23h24. Ontem, na missa de 30º dia da vovó, novamente me senti perdida (e encontrada) na igreja. Nos últimos tempos, há duas personalidades dominantes se digladiando dentro de mim. Não são estranhas, not at all, mas velhas conhecidas que andavam quietas e agora acordaram. Uma é a "rebelde" que tem pintado as unhas de cores escuras (e se orgulhou em exibi-las em vermelho-sangue na igreja), que quer fazer um corte de cabelo maluco, mais duas – talvez até quatro – tatuagens, que pensa em cair no mundo, vivendo de subemprego em subemprego e não encanar com mais nada na m**** da vida. A outra personalidade é a "santa", e essa eu não via há uns 20 anos; ela pensou em procurar o padre depois da missa e se confessar, e pedir dicas de trabalhos voluntários, essa é a que pensa em se alistar à Cruz Vermelha ou adotar uma criança, e que voltou a considerar seriamente terminar seus dias num convento (idéia antiga!).

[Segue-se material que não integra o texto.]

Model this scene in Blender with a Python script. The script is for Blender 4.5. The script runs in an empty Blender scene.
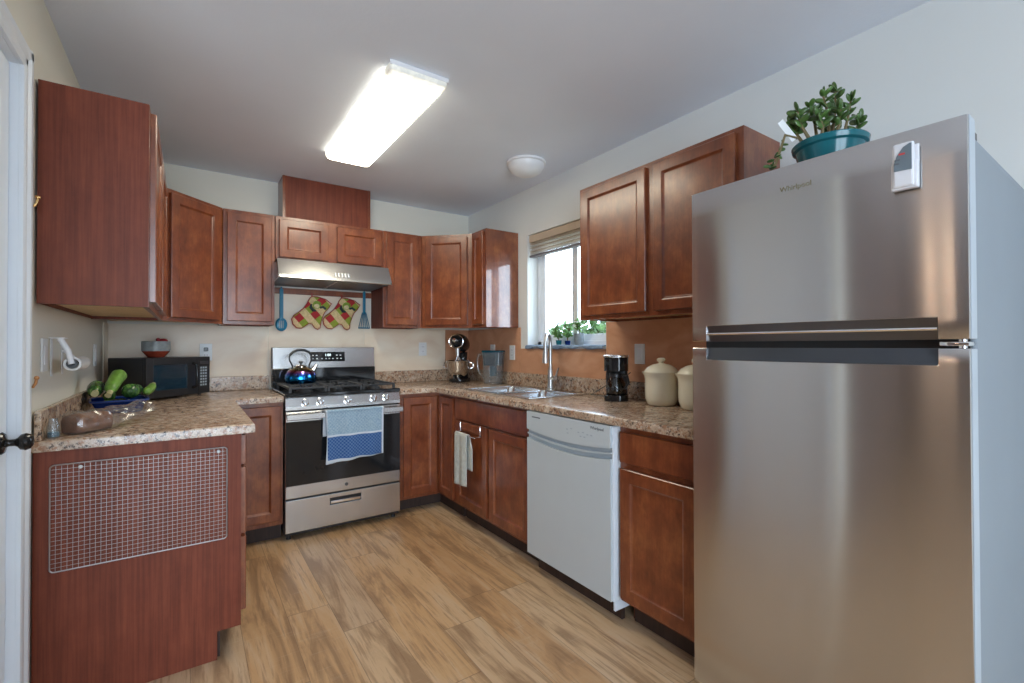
import bpy, bmesh, math, random
from mathutils import Vector, Matrix
random.seed(7)
PI = math.pi
SC = bpy.context.scene
COL = SC.collection

# ------------------------------------------------------------------ camera
CX, CY, CZ = -2.1406, -3.8279, 1.2063
YAW, PIT, ROL, FPX = 0.6027, 0.0093, -0.0024, 468.2
cam_d = bpy.data.cameras.new('camera'); cam = bpy.data.objects.new('camera', cam_d); COL.objects.link(cam)
cam_d.sensor_fit = 'HORIZONTAL'; cam_d.sensor_width = 36.0; cam_d.lens = 36.0 * FPX / 1024.0
cam_d.clip_start = 0.05; cam_d.clip_end = 200
F = Vector((math.sin(YAW)*math.cos(PIT), math.cos(YAW)*math.cos(PIT), math.sin(PIT)))
R0 = Vector((math.cos(YAW), -math.sin(YAW), 0)); U0 = R0.cross(F)
R1 = math.cos(ROL)*R0 + math.sin(ROL)*U0; U1 = -math.sin(ROL)*R0 + math.cos(ROL)*U0
M = Matrix((R1, U1, -F)).transposed().to_4x4(); M.translation = Vector((CX, CY, CZ))
cam.matrix_world = M
SC.camera = cam

# ------------------------------------------------------------------ exposure, world, daylight
SC.view_settings.view_transform = 'Standard'
SC.view_settings.look = 'None'
SC.view_settings.gamma = 1.0
SC.view_settings.use_curve_mapping = False
SC.view_settings.exposure = 0.62
try:
    SC.cycles.use_denoising = True
    SC.cycles.max_bounces = 10
    SC.cycles.diffuse_bounces = 6
    SC.cycles.glossy_bounces = 5
    SC.cycles.transparent_max_bounces = 16
    SC.cycles.caustics_reflective = False
    SC.cycles.caustics_refractive = False
    SC.cycles.sample_clamp_indirect = 6.0
except Exception:
    pass
w = bpy.data.worlds.new('daylight_sky'); SC.world = w; w.use_nodes = True
wb = w.node_tree.nodes['Background']
wb.inputs[0].default_value = (0.72, 0.86, 1.0, 1); wb.inputs[1].default_value = 6.8

def portal_light(name, loc, rot, sx, sy, power=None, color=(1, 1, 1)):
    l = bpy.data.lights.new(name, 'AREA'); l.shape = 'RECTANGLE'; l.size = sx; l.size_y = sy
    o = bpy.data.objects.new(name, l); COL.objects.link(o); o.location = loc; o.rotation_euler = rot
    l.color = color
    if power is None: l.cycles.is_portal = True
    else: l.energy = power
    return o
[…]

Nada para se preocupar, claro. Como sempre, covarde que sou, vou esperar que as duas adormeçam novamente sem fazer nada do que têm vontade. Em comum, ambas só têm o fato de que voltaram a pensar "se a vida vai ser sempre esse suplício inútil, por que Deus não me mostra um caminho ou então me leva embora daqui?" ou "ah se eu tivesse uma arma (e coragem)!", e as duas olham facas de cozinha com segundas intenções (bloody blind scissors!). By the way, voltei a me cortar faz alguns dias (agora chamam isso de "cutting", chique não?!), sinto que é porque preciso exercer algum poder sobre mim, qualquer um...

E agora deixando minhas insanidades e vida medíocre de lado, mais um pouco da Marquesa di Rudini (meio que assustadoramente, muito que ela sentia eu sinto, e muito que falavam dela, é como se falassem de mim – mal do nome, como sugeriu minha mãe?):

"Sinto que algo aconteceu em mim... algo que não consigo compreender. Às vezes, parece-me que estou sendo arrastada para fora da vida presente. É uma sensação estranha, como se eu estivesse fora da vida. Isto dura mais ou menos dois ou três dias, depois tudo volta à normalidade. Em seguida a essas crises me sinto ora arrebatada para Deus, ora dominada por um profundo abatimento em que todo o meu entusiasmo desfalece e em que não desejo mais crer, não desejo mais orar e me parece que minha prece cai sobre mim como um vento frio. Tenho então a sensação de que a vida é uma força cega que esmaga os seres sob a carga de um fatalismo inconsciente, sem alma, sem beleza. E nesses momentos não mais espero e não desejo nem a própria fé".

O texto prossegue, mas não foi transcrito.